5. [partij B] dient als de in het ongelijk gestelde partij in de kosten van het incident te worden veroordeeld.
in het vrijwaringsincident:
6. [partij B] heeft voor het geval de kantonrechter zich bevoegd zou verklaren gevorderd om in vrijwaring te mogen oproepen [derde B.V.], de eigenaar/manager van het schip waarop [partij A] tijdens het ongeval werkzaam was alsmede de nader te noemen P & I verzekeraar(s) van [derde B.V.]
[partij A] heeft zich met betrekking tot deze incidentele vordering gerefereerd aan het oordeel van de kantonrechter.
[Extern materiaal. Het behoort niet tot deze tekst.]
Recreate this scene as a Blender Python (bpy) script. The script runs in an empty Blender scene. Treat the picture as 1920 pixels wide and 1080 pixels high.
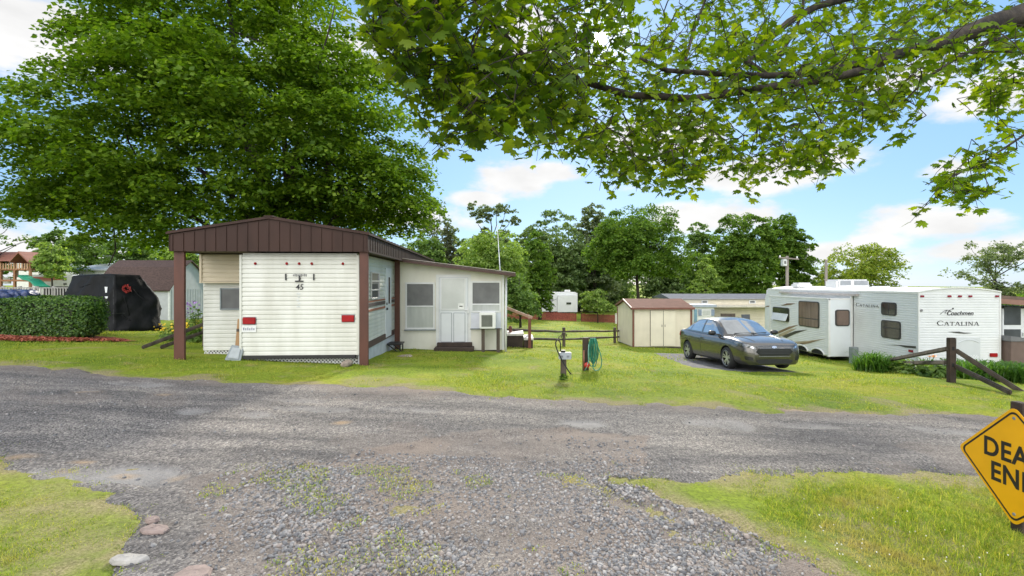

7. De kantonrechter acht de incidentele vordering tot oproeping in vrijwaring van [derde B.V.] en genoemde verzekeraar (s) niet onrechtmatig of ongegrond, zodat deze kan worden toegewezen.
DE BESLISSING
De kantonrechter:
in het bevoegdheidsincident:
wijst de incidentele vordering af;
veroordeelt [partij B] in de kosten van het incident welke tot aan dit moment aan de zijde van [eisende partij in de hoofdzaak, gedaagde partij in het incident] worden begroot op € 250,-- wegens gemachtigdensalaris;
in het vrijwaringsincident:
verleent [partij B] verlof om in vrijwaring te doen dagvaarden [derde B.V.], gevestigd te Koedijk, kantoorhoudende te [adres derde B.V.] en de nader te noemen P & I verzekeraar(s) van [derde B.V.]
in de hoofdzaak en het vrijwaringsincident:
verwijst deze zaak naar de rolzitting van de sector kanton van deze rechtbank van 6 september 2004 opdat [derde B.V.] en de nader te noemen P & I verzekeraar(s) van [derde B.V.] in vrijwaring kunnen worden gedagvaard en opdat [partij B] in de hoofdzaak kan concluderen van antwoord;
houdt iedere verdere beslissing aan.
Dit vonnis is gewezen door mr. B.J.R.P. Verhoeven, kantonrechter, en uitgesproken ter openbare terechtzitting van 9 augustus 2004 in tegenwoordigheid van de griffier.